Part of the reason the US is forcing companies like TSMC to build a fab in the US is to safeguard against the possibility that China retakes Taiwan, either militarily or politically. What people don't realize is that China doesn't have to physically take TSMC to get the technology. All of China's top semiconductor engineers come from TSMC. (There's also one famous one that defected to Samsung.) That's how China has been able to catch up so fast. This year an American company found that China was already producing a type of 7nm chip, when the industry previously thought it would take them 10-15 years to produce below 10nm.

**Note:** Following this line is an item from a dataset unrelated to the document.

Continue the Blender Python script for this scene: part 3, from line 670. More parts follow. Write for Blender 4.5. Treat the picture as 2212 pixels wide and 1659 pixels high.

Taiwan's problem is they are a neo-colony. TSMC is majority foreign-owned. They net between 40-50 billion USD a year. But that money doesn't go to the Taiwanese people. Salaries in Taiwan are notoriously low. The quality of life is maintained by keeping prices artificially low on the island, not by raising incomes. (You can see this in the wide discrepancy between nominal GDP and PPP) So it is relatively easy for the mainland to headhunt top TSMC engineers by offering double or triple what they were making before. Biden, taking a lead from Trump, just passed a series of massively protectionist measures without anybody noticing that would and have raised eyebrows of free-market economists:

https://www.nytimes.com/2022/10/07/business/economy/biden-chip-technology.html

https://carnegieendowment.org/2022/10/27/biden-s-unprecedented-semiconductor-bet-pub-88270

>In addition, the rules require a license for any “U.S. persons”—which include citizens, permanent residents, anyone who lives in the country, and U.S. companies—to work with Chinese companies contributing to advanced semiconductor production in China. All of these groups have been forced to halt work with Chinese semiconductor firms. This has proven immediately damaging, as leading SME firms have had to stop all servicing of equipment at Chinese fabs and many of these machines need maintenance every couple days in order to continue running. In addition, the dearth of experienced U.S. talent will inhibit Chinese industry, since semiconductor fabrication requires the kinds of intangible skills built up over decades of engineering work and can’t be captured in a blueprint or instruction manual. Prior to the new rules announcement, many U.S., Korean, and Taiwanese engineers had responded to this need by taking lucrative positions in the Chinese semiconductor industry—echoing the way Taiwan built up its own chip industry in past decades.